Tema central: Interpretação de Texto – Uso criativo da linguagem pela ótica infantil.

Nas duas passagens, de Guimarães Rosa e Manoel de Barros, o traço marcante é a manipulação da linguagem para refletir a visão lúdica e criativa do universo infantil. A proposta exige do candidato perceber além da literalidade: interpretar a intenção da escolha estilística dos autores.

Justificativa para a alternativa correta (E):

A alternativa E está correta porque identifica que, em ambos os textos, a liberdade e a imaginação presentes derivam do olhar da criança. Há um distanciamento propositado das normas rígidas da gramática, promovendo uma linguagem mais lúdica, inventiva e menos comprometida com o sentido estritamente informativo. Isso é claro, por exemplo, em frases como “O ar estava com cheiro de lembrança” e “A gente gostava das palavras quando elas perturbavam os sentidos normais da fala”.

Como ressaltam Celso Cunha & Lindley Cintra (Nova Gramática do Português Contemporâneo), a literatura pode subverter regras gramaticais em busca de efeito expressivo, sem desconsiderá-las. A visão de Marisa Lajolo & Regina Zilberman também reforça que a linguagem infantil literária é liberdade, experimentação e criatividade.

Análise das alternativas incorretas:

A) Errada – Os autores conhecem a norma padrão e a subvertem deliberadamente por recurso artístico, não por desconhecimento.

B) Errada – A “informalidade” é resultado da ótica infantil e não do ser interiorano em si.
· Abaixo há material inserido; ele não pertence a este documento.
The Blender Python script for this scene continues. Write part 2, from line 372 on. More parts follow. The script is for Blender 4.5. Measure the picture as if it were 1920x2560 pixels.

O foco é o universo da criança.

C) Errada – A origem regional dos autores pode influenciar, mas neste caso, o efeito alcançado decorre do olhar infantil, não de traço cultural.

D) Errada – Nem todo texto literário tem como função contestar normas. Essa visão é generalizadora, não se sustentando à luz dos exemplos e da própria literatura segundo Evanildo Bechara (Moderna Gramática Portuguesa).

Estratégia para provas: Observe sempre se a linguagem diferenciada decorre do ponto de vista do narrador/personagem (como infância, regionalismo, oralidade etc.) ou de busca de efeitos expressivos específicos.